- Problem to solve -
Only the lines from the top of the listing below to the line that has "C = S.collection" should be echoed, with both ends kept and pictures left out.

--- START Collected data ---

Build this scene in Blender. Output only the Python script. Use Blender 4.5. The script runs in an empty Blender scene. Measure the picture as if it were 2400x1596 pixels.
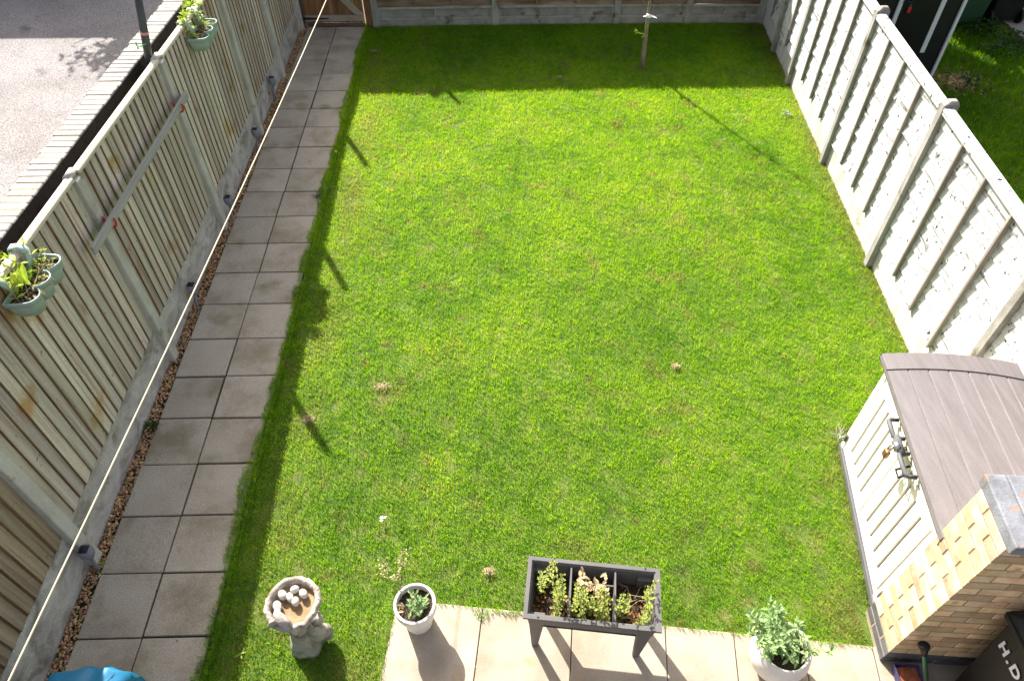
import bpy, math, random
import numpy as np
from mathutils import Vector, Matrix, noise as mnoise
R = math.radians
random.seed(7); rng = np.random.default_rng(11)
S = bpy.context.scene
C = S.collection

# ------------------------------------------------------------------ camera, sky, sun, exposure
F_PX, CX, CY, CZ = 1667.97, 2.426, -1.775, 4.854
YAW, PITCH, ROLL = R(1.3688), R(47.8638), R(0.0577)
_f = Vector((math.sin(YAW)*math.cos(PITCH), math.cos(YAW)*math.cos(PITCH), -math.sin(PITCH)))
_r = Vector((math.cos(YAW), -math.sin(YAW), 0)); _u = _r.cross(_f)
_r2 = math.cos(ROLL)*_r + math.sin(ROLL)*_u; _u2 = -math.sin(ROLL)*_r + math.cos(ROLL)*_u
cam = bpy.data.objects.new('camera', bpy.data.cameras.new('camera')); C.objects.link(cam)
cam.matrix_world = Matrix(((_r2.x, _u2.x, -_f.x, CX), (_r2.y, _u2.y, -_f.y, CY), (_r2.z, _u2.z, -_f.z, CZ), (0, 0, 0, 1)))
cam.data.sensor_width = 36; cam.data.lens = F_PX*36/2400
cam.data.clip_start = 0.05; cam.data.clip_end = 500
S.camera = cam

SUN_EL, SUN_AZ = R(36.8), R(152.3)          # azimuth of the way the light travels, from +Y towards +X
w = bpy.data.worlds.new('World'); S.world = w; w.use_nodes = True
nt = w.node_tree; bg = nt.nodes['Background']
sky = nt.nodes.new('ShaderNodeTexSky'); sky.sky_type = 'NISHITA'; sky.sun_disc = False
sky.sun_elevation = SUN_EL; sky.sun_rotation = SUN_AZ + math.pi
sky.dust_density = 4.0; sky.ozone_density = 0.6; sky.air_density = 1.0
hsv = nt.nodes.new('ShaderNodeHueSaturation'); hsv.inputs['Saturation'].default_value = 0.62
wb = nt.nodes.new('ShaderNodeMix'); wb.data_type = 'RGBA'; wb.blend_type = 'MULTIPLY'; wb.inputs[0].default_value = 1; wb.inputs[7].default_value = (1.0, 0.97, 0.93, 1)
nt.links.new(sky.outputs[0], hsv.inputs['Color']); nt.links.new(hsv.outputs[0], wb.inputs[6])
nt.links.new(wb.outputs[2], bg.inputs[0]); bg.inputs[1].default_value = 0.098
sd = bpy.data.lights.new('sun', 'SUN'); sd.energy = 5.0; sd.angle = R(0.55); sd.color = (1, 0.96, 0.89)
sun = bpy.data.objects.new('sun', sd); C.objects.link(sun)
sun.rotation_euler = Vector((math.sin(SUN_AZ)*math.cos(SUN_EL), math.cos(SUN_AZ)*math.cos(SUN_EL), -math.sin(SUN_EL))).to_track_quat('-Z', 'Y').to_euler()
sun.location = (-3, 8, 9)
S.view_settings.view_transform = 'Standard'; S.view_settings.look = 'None'
S.view_settings.exposure = 1.42; S.view_settings.gamma = 1

# ------------------------------------------------------------------ helpers
def G(px, py, z=0.0):
    """ground point (on the level z) seen at a spot of the survey picture, 2400 wide"""
    d = _f + _r2*((px-1200)/F_PX) - _u2*((py-798)/F_PX)
    t = (z-CZ)/d.z
    return Vector((CX+d.x*t, CY+d.y*t, z))

def tag(o, label=None, cat=None, group=None, kind=None):
    if label: o['label'] = label
    if cat: o['category'] = cat
    if group: o['group'] = group
    if kind: o['kind'] = kind
    return o

def empty(name, loc, label=None, cat=None, group=None):
    o = bpy.data.objects.new(name, None); C.objects.link(o)
    o.location = loc; o.empty_display_size = 0.1
    return tag(o, label, cat, group)

class MB:
    def __init__(s, tf=None):
        s.v = []; s.f = []; s.var = []; s.tf = tf
    def face(s, pts, var=0.5):
        n = len(s.v)
        for p in pts: s.v.append(tuple(s.tf(*p)) if s.tf else tuple(p))
        s.f.append(tuple(range(n, n+len(pts)))); s.var.append(var)
    def grid(s, rows, var=0.5, close=False, cap0=False, cap1=False):
        n = len(s.v); m = len(rows[0])
        for r in rows:
            for p in r: s.v.append(tuple(s.tf(*p)) if s.tf else tuple(p))
        for i in range(len(rows)-1):
            for j in range(m if close else m-1):
                k = (j+1) % m
                s.f.append((n+i*m+j, n+i*m+k, n+(i+1)*m+k, n+(i+1)*m+j)); s.var.append(var)
        if cap0: s.f.append(tuple(n+j for j in reversed(range(m)))); s.var.append(var)
        if cap1: s.f.append(tuple(n+(len(rows)-1)*m+j for j in range(m))); s.var.append(var)
    def hexa(s, p, var=0.5):
        """8 corners: bottom ring 0-3, top ring 4-7"""
        n = len(s.v)
        for q in p: s.v.append(tuple(s.tf(*q)) if s.tf else tuple(q))
        for f in ((3, 2, 1, 0), (4, 5, 6, 7), (0, 1, 5, 4), (1, 2, 6, 5), (2, 3, 7, 6), (3, 0, 4, 7)):
            s.f.append(tuple(n+i for i in f)); s.var.append(var)
    def box(s, x0, x1, y0, y1, z0, z1, var=0.5):
        s.hexa([(x0, y0, z0), (x1, y0, z0), (x1, y1, z0), (x0, y1, z0), (x0, y0, z1), (x1, y0, z1), (x1, y1, z1), (x0, y1, z1)], var)
    def tube(s, path, rad, n=10, var=0.5, caps=True, squash=1.0):
        path = [Vector(p) for p in path]
        if not hasattr(rad, '__len__'): rad = [rad]*len(path)
        rows = []; ref = Vector((0.31, 0.17, 0.93))
        for i, p in enumerate(path):
            t = (path[min(i+1, len(path)-1)]-path[max(i-1, 0)]).normalized()
            if abs(t.dot(ref)) > 0.98: ref = Vector((0.9, 0.3, 0.1))
            a = (ref-t*ref.dot(t)).normalized(); b = t.cross(a); ref = a
            rows.append([p+a*rad[i]*math.cos(2*math.pi*k/n)+b*rad[i]*squash*math.sin(2*math.pi*k/n) for k in range(n)])
        s.grid(rows, var, True, caps, caps)
    def lathe(s, c, prof, n=32, var=0.5, wob=None, cap0=True, cap1=False):
        rows = []
        for (r, z) in prof:
            rows.append([(c[0]+r*(wob(k/n*2*math.pi, z) if wob else 1)*math.cos(2*math.pi*k/n),
                          c[1]+r*(wob(k/n*2*math.pi, z) if wob else 1)*math.sin(2*math.pi*k/n), c[2]+z) for k in range(n)])
        s.grid(rows, var, True, cap0, cap1)
    def ball(s, c, r, var=0.5, n=10, m=7, ax=None):
        """ellipsoid, r = 3 radii, ax = optional 3x3"""
        rows = []
        for i in range(m+1):
            th = math.pi*(0.02+0.96*i/m)
            row = []
            for k in range(n):
                q = Vector((r[0]*math.sin(th)*math.cos(2*math.pi*k/n), r[1]*math.sin(th)*math.sin(2*math.pi*k/n), -r[2]*math.cos(th)))
                if ax: q = ax @ q
                row.append(Vector(c)+q)
            rows.append(row)
        s.grid(rows, var, True, True, True)
    def leaf(s, p, d, L, W, droop=0.4, var=0.5, side=None, seg=4, fold=0.15):
        p = Vector(p); d = Vector(d).normalized()
        sd_ = Vector(side) if side else d.cross(Vector((0, 0, 1)))
        if sd_.length < 1e-3: sd_ = Vector((1, 0, 0))
        sd_.normalize(); rows = []
        prof = [0.15, 0.8, 1.0, 0.7, 0.03] if seg == 4 else [0.3, 1.0, 0.05]
        for i in range(seg+1):
            ww = W*0.5*prof[i]; up = sd_.cross(d)
            rows.append([p-sd_*ww+up*ww*fold*2, p, p+sd_*ww+up*ww*fold*2])
            d = (d+Vector((0, 0, -droop/seg))).normalized(); p = p+d*(L/seg)
        s.grid(rows, var)
    def build(s, name, mat, parent=None, smooth=False, bevel=0, seg=1, kind=None):
        off = np.array(parent_loc(parent)) if parent else np.zeros(3)
        me = bpy.data.meshes.new(name)
        me.from_pydata([tuple(np.array(p)-off) for p in s.v] if parent else s.v, [], s.f)
        me.update()
        a = me.attributes.new('var', 'FLOAT', 'FACE'); a.data.foreach_set('value', s.var)
        if smooth: me.polygons.foreach_set('use_smooth', [True]*len(s.f))
        if mat: me.materials.append(mat)
        o = bpy.data.objects.new(name, me); C.objects.link(o)
        if parent: o.parent = parent
        if bevel:
            m = o.modifiers.new('bevel', 'BEVEL'); m.width = bevel; m.segments = seg; m.limit_method = 'ANGLE'; m.angle_limit = R(40)
        if kind: o['kind'] = kind
        return o

def parent_loc(o):
    v = Vector((0, 0, 0))
    while o is not None: v = v+o.location; o = o.parent
    return v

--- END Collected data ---

- Complete output -
Build this scene in Blender. Output only the Python script. Use Blender 4.5. The script runs in an empty Blender scene. Measure the picture as if it were 2400x1596 pixels.
import bpy, math, random
import numpy as np
from mathutils import Vector, Matrix, noise as mnoise
R = math.radians
random.seed(7); rng = np.random.default_rng(11)
S = bpy.context.scene
C = S.collection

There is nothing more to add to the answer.